Like others, he notes that everything Mr Edwards was accused of doing at trial occurred after he left office for the last time. Beside him, the aspiring Justice of the Peace who had caught his eye earlier, Lynelle Johnson, agrees. “He’s an icon of Louisiana. He’d be governor again in a heartbeat.”
He has a problem, though. Soon after Mr Edwards’ incarceration, the state passed a new law barring convicted felons from running for governor for at least 15 years after concluding their time. That would mean his waiting until he is 99. He says he was “flattered” by the law’s passage and that he may yet see if there is a legal way to challenge it. But for now, going to Washington is the only route back to office and the limelight. He was first elected in 1965. He would be returning exactly 50 years later.

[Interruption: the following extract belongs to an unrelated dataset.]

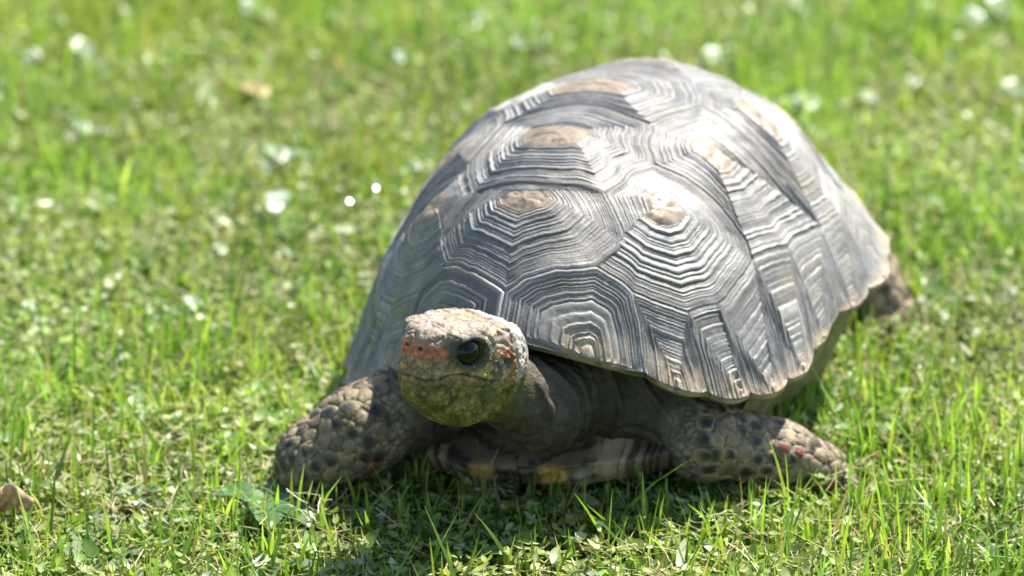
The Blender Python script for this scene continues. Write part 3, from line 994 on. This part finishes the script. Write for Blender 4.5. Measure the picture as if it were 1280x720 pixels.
def gular(side, idx):
    """one front scute of the lower shell: a thick lip curving up, with growth bands"""
    nu, nvv = 90, 46
    U = np.linspace(0, 1, nu); Vv = np.linspace(0, 1, nvv)
    UU, VV = np.meshgrid(U, Vv)
    # U from the midline outwards, V from the upper back edge over the lip to the underside
    x = side * (.0001 + UU * .090) - .011
    ysetb = .020 * UU ** 2.2 + .0010 * np.exp(-(UU / .06) ** 2)
    ang = (VV - .30) * math.pi * 1.05                    # cross-section angle
    thick = .0175 * (1 - .22 * UU ** 2) 
    bulge = .0022 * np.exp(-((UU - .29) / .15) ** 2)
    yc = -.120 + ysetb
    y = yc - (thick + bulge) * np.cos(ang) * np.where(np.abs(ang) < math.pi / 2, 1.0, .2)
    y = np.where(ang < -math.pi / 2 * .55, y, y)
    z = .0165 - thick * np.sin(ang) * 1.05 + .003 * UU ** 2 - side * .0020 * UU
    up = np.clip((.28 - VV) / .28, 0, 1)
    y = y + up * .040; z = z + up * .004
    Pq = np.stack([x, y, z], -1)
    r_ = np.random.default_rng(300 + idx)
    w = UU * 1.0 + .12 * (VV - .5) + .02 * vnoise(Pq, 70, 3)
    band1 = vnoise(np.stack([w * 44, np.full_like(w, idx * 9.1)], -1), 1, 8)
    v2 = VV + .25 * UU + .03 * vnoise(Pq, 60, 5)
    band2 = vnoise(np.stack([v2 * 34, np.full_like(w, idx * 5.3)], -1), 1, 9)
    outer = sstep(.45, .60, UU)
    band = band1 * outer + band2 * (1 - outer)
    Pq = Pq + np.stack([np.zeros_like(x), -np.ones_like(x), -.3 * np.ones_like(x)], -1) * (band * .0017 + fbm(Pq, 120, 4) * .0009)[..., None]
    c = np.array([.155, .108, .062]) * (1 + .3 * fbm(Pq, 60, 14))[..., None]
    c = c * (1 - outer[..., None]) + np.array([.40, .29, .165]) * outer[..., None]
    c = c * (1 - .75 * sstep(.08, .34, band))[..., None]
    spot = np.exp(-((UU - .25) / .095) ** 6 - ((VV - .44) / .15) ** 6 - (.2 * vnoise(Pq, 90, 19)))[..., None]
    c = c * (1 - spot) + np.array([.72, .38, .08]) * (1 + .3 * fbm(Pq, 90, 24))[..., None] * spot
    ps = np.exp(-((UU - .43) / .040) ** 2 - ((VV - .52) / .15) ** 2)[..., None] * .8
    c = c * (1 - ps) + np.array([.50, .44, .27]) * ps
    endd = sstep(.72, .95, UU + .08 * vnoise(Pq, 90, 44))[..., None]
    c = c * (1 - .8 * endd)
    F_ = np.array([(a * nu + i, a * nu + i + 1, (a + 1) * nu + i + 1, (a + 1) * nu + i) for a in range(nvv - 1) for i in range(nu - 1)])
    if side > 0: F_ = F_[:, ::-1].copy()
    return mesh_obj('gular_scute', to_world(Pq.reshape(-1, 3)), F_, M_horn, plas, ORG, np.clip(c, .01, .7).reshape(-1, 3))
gular(1, 0); gular(-1, 1)

# bridges joining upper and lower shell on both flanks
for sgn in (1, -1):
    a = np.linspace(math.radians(-34), math.radians(30), 50)
    rd, zr = dome_rz(a, np.ones_like(a))
    rows = []
    for t in np.linspace(0, 1, 14):
        ins = .012 + .034 * t ** 1.3
        zz = (zr + .000) * (1 - t) + (-.006) * t + .006 * math.sin(math.pi * t)
        rows.append(np.stack([sgn * (rd - ins) * np.cos(a), (rd - ins) * np.sin(a), zz], -1))
    Pq = np.concatenate(rows)
    Pq = Pq + np.stack([sgn * np.ones(len(Pq)), np.zeros(len(Pq)), np.zeros(len(Pq))], -1) * (fbm(Pq, 50, 7) * .001)[:, None]
    k = 50
    F_ = np.array([(r * k + i, r * k + i + 1, (r + 1) * k + i + 1, (r + 1) * k + i) for r in range(13) for i in range(k - 1)])
    if sgn > 0: F_ = F_[:, ::-1].copy()
    mesh_obj('bridge', to_world(Pq), F_, M_under, tort, ORG)

# ------------------------------------------------------------------ lawn
def inside_body(Pq):
    """True where a point is inside the animal (body or lower shell)"""
    s = to_shell(Pq)
    pl = (np.abs(s[..., 0] / .092) ** 2.4 + np.abs((s[..., 1] - .050) / .172) ** 2.4 < 1) & (s[..., 2] > -.014)
    return (body_sdf(Pq) < .001) | pl

def scatter(n, far=False):
    """points over the part of the lawn in view and a margin round it; thinner beyond"""
    if not far:
        x = rng.uniform(-.62, .62, n); y = rng.uniform(-.50, 1.25, n)
        wv = .36 + .10 * (y + .2)
        keep = (np.abs(x) < wv) | (rng.uniform(size=n) < .35)
        return np.stack([x, y], -1)[keep]
    ang = rng.uniform(0, 2 * np.pi, n); rad = .6 + 5.5 * rng.uniform(size=n) ** 1.4
    x, y = rad * np.cos(ang), .35 + rad * np.sin(ang)
    keep = ~((np.abs(x) < .62) & (y > -.50) & (y < 1.25))
    return np.stack([x, y], -1)[keep]

GREENS = np.array([[.195, .335, .048], [.250, .375, .056], [.132, .258, .040], [.325, .405, .095], [.080, .175, .030]])
def blades(base, h, w, lean, az_, colr, segs=3, curve=.5):
    """curved tapering blades; returns V, F(tri+quad as quads), col"""
    n = len(base)
    d = np.stack([np.cos(az_), np.sin(az_), np.zeros(n)], -1)
    sdir = np.stack([-np.sin(az_), np.cos(az_), np.zeros(n)], -1)
    tw = rng.normal(0, .7, n)
    sdir = sdir * np.cos(tw)[:, None] + d * np.sin(tw)[:, None]
    P0 = np.concatenate([base, np.zeros((n, 1))], 1)
    rows = []; cols = []
    for k in range(segs + 1):
        t = k / segs
        c = P0 + np.stack([np.zeros(n), np.zeros(n), h * t * (1 - .25 * curve * lean * t)], -1) + d * (h * lean * (t * .5 + curve * t * t))[:, None]
        wk = w * (1 - t ** 2.2) * (.75 + .5 * min(t * 2, 1) * .5)
        if k == segs: wk = w * .06
        rows.append(c - sdir * wk[:, None] / 2); rows.append(c + sdir * wk[:, None] / 2)
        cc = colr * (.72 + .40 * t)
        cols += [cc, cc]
    Vb = np.stack(rows, 1); Cb = np.stack(cols, 1)
    m = 2 * (segs + 1)
    Fb = np.array([[2 * k, 2 * k + 1, 2 * k + 3, 2 * k + 2] for k in range(segs)])
    F_ = (np.arange(n)[:, None, None] * m + Fb[None]).reshape(-1, 4)
    return Vb.reshape(-1, 3), F_, Cb.reshape(-1, 3)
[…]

“Not only would Edwards return to Congress after half a century but he’d be accompanied by a woman the same age as the one he was married to in 1965,” James Carville, the legendary Democrat consultant from this state, told New York magazine. “He comes out of prison, and he’s not only not bitter but he’s got a beautiful young wife and brand-new baby. Talk about carrying your punch into the late rounds! What’s not to like about that story?”
To win, Mr Edwards must divide his Republican opponents and win more than 50 per cent of the votes on 4 November. But this is a conservative district that went heavily for Mitt Romney two years ago. More likely, under Louisiana rules, is a scenario where he fails to get beyond 50 per cent and is forced into a run-off vote in early December. Defeating whoever comes out of the mix as his sole Republican foe will be a very tall order.
In the more than 20 elections he has fought for a variety of offices, he lost only once (to Buddy Roemer for governor in 1988) so you have to ask, why risk that record now? “Because it is what I feel like doing. I have been in public service all my adult life. I like to think I was a successful public servant,” he says, adding that it has nothing to do with getting past his prison time. “I don’t consider that I am looking for redemption, because I know what I did and didn’t do. Nothing that I was charged with or convicted of has anything to do with my career. Nothing.”
Maybe his style of politicking should never have been allowed to go out of style and Mr Edwards is just what Washington needs to get past its constant state of partisan gridlock. “I told a fella, ‘don’t worry, old man, I can’t make it any worse, I may make it a little bit better’. I am good at that. I am the kind of guy who can sit with people, in principle compromise and work things out. That’s what politics is all about, isn’t it?” That, and flirting on the hustings.